It’s tiles and textiles. Geometry in cursive. It’s a spree of patterns, scrambling over top of
each other and butting in line. Patterns interrupted and interrupting. Which is funny
because that is, of course, precisely what patterns are not supposed to do.
It’s abstraction with a little a—as in removed, isolated from an original context. Drawn
from Deco or Constructivism, from a scrap of fabric or the inside of an envelope.
Transposed here in a cartoon collage. It’s a patchwork of decorative digressions.
It’s a risky investment for boys on the move. Mark Joshua Epstein has gone to Mexico.

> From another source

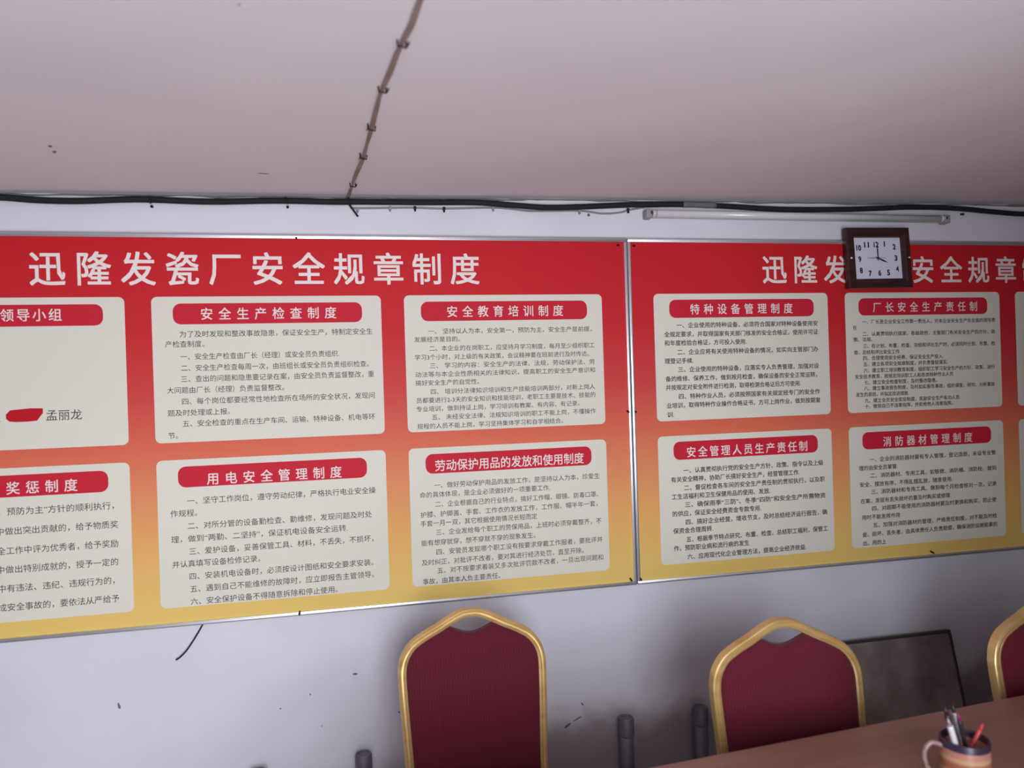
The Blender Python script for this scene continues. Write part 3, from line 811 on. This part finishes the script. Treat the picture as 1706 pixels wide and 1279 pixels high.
# ------------------------------------------------------------------ table, mug and pens
TZ = 0.76
tb = empty('conference_table', (1.65, -1.568, 0), 'reddish brown table in the foreground with a mug of pens on it', 'table', None, math.radians(4.6))
ot = None
TL, TWd = 1.75, 0.65
flat_sharp(obj('tabletop', nbox(-TL, TL, -TWd, TWd, TZ - 0.04, TZ, 0.006, 3), M_TABLE, tb))
obj('apron', nbox(-TL + 0.12, TL - 0.12, 0.078, 0.102, 0.30, TZ - 0.04), M_TABLEDK, tb, False)
for sx in (-1, 1):
    obj('leg_panel', nbox(sx * (TL - 0.15) - 0.02, sx * (TL - 0.15) + 0.02, -TWd + 0.12, TWd - 0.12, 0.0, TZ - 0.04, 0.003), M_TABLEDK, tb, False)

MX, MY = 1.166, 1.283 - 2.526
mg = empty('mug', (MX, MY, TZ), 'striped orange mug with a dark rim holding pens on the table', 'mug')
R0 = 0.0445; MH = 0.098
obj('body', lathe(bmesh.new(), [(0.0, 0.0), (R0 - 0.004, 0.0), (R0, 0.004), (R0, 0.05), (R0, MH - 0.003), (R0 - 0.001, MH), (R0 - 0.0028, MH), (R0 - 0.0038, MH - 0.004), (R0 - 0.0042, 0.008), (0.0, 0.006)][1:-1], 40), M_MUG, mg)
hx = -math.cos(math.radians(17)); hy = -math.sin(math.radians(-17))
def hp(r, z): return (hx * r, hy * r, z)
obj('handle', ntube([hp(R0 - 0.002, 0.083), hp(R0 + 0.018, 0.088), hp(R0 + 0.031, 0.072), hp(R0 + 0.030, 0.048), hp(R0 + 0.017, 0.026), hp(R0 - 0.002, 0.018)], 0.0046, 10, 6), M_MUGHANDLE, mg)
def pen(name, foot, top, r, m, label, cat, tip=None, tipm=None):
    f = Vector((MX + foot[0], MY + foot[1], TZ + foot[2])); t = Vector((MX + top[0], MY + top[1], TZ + top[2]))
    e = empty(name, f, label, cat)
    obj('barrel', ntube([f, f + (t - f) * 0.97, t], r, 10, 1), m, e, True, f)
    d = (t - f).normalized()
    bm = bmesh.new()
    path = [t - d * 0.001, t + d * 0.010, t + d * 0.016]
    sweep(bm, path, lambda i: [(rr * math.cos(2 * math.pi * k / 10), rr * math.sin(2 * math.pi * k / 10)) for k in range(10) for rr in ((r * (0.9, 0.55, 0.2)[i],))])
    obj('tip', bm, tipm or m, e, True, f)
    return e
M_PENWHITE = mat('white_pen_plastic', srgb(226, 220, 222), 0.35)
M_PENBLACK = mat('black_pen_plastic', srgb(48, 40, 46), 0.35)
M_PENGREY = mat('silver_pen_metal', srgb(170, 162, 168), 0.35, 0.4)
M_PENPINK = mat('magenta_pen_plastic', srgb(132, 40, 92), 0.4)
M_PENRED = mat('red_pen_plastic', srgb(190, 62, 62), 0.4)
pen('pen', (0.000, -0.004, 0.010), (-0.045, -0.014, 0.133), 0.0056, M_PENWHITE, 'white pen leaning left in the striped mug', 'pen', tipm=M_PENGREY)
pen('pen', (0.004, 0.006, 0.010), (-0.026, 0.014, 0.140), 0.0052, M_PENBLACK, 'plain black pen just behind the white pen in the mug', 'pen')
pen('pen', (0.012, 0.018, 0.010), (0.008, 0.034, 0.132), 0.0048, M_PENGREY, 'silver pen with a black end standing in the mug', 'pen', tipm=M_PENBLACK)
pen('pen', (0.014, -0.006, 0.010), (-0.010, 0.000, 0.132), 0.0045, M_PENBLACK, 'black pen with a magenta end in the mug', 'pen', tipm=M_PENPINK)
pen('pencil', (-0.024, 0.004, 0.012), (0.040, 0.004, 0.106), 0.0042, M_PENRED, 'red ended pencil leaning right over the mug rim', 'pencil')

# the curve used for setting the print is not part of the room
bpy.data.objects.remove(_to); bpy.data.curves.remove(_cu)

For months all we hear are rumors of a turn to watercolor.
It’s what they print on the inside of envelopes to obstruct prying eyes, a security pattern.
An aestheticizing of the tucked away and unseen. Blanketing the gallery walls, it suggests
an unlikely kinship with Jasper Johns’s crosshatch pattern but also an envelope torn apart
and inside out.
It’s a gleeful confusion of interior and exterior. In and out of the histories of modernism.
In and out of the house. The domestic and the architectural. All converging across
surfaces that are casually manic, happily overcrowded.
Wrong turns and abrupt changes, disappearances and reappearances. Intricacies run cold
into a studied unsteady line. They resurface. Mark Joshua Epstein is back from Mexico
bearing pale colored reflections of the great murals and tiling of the capital.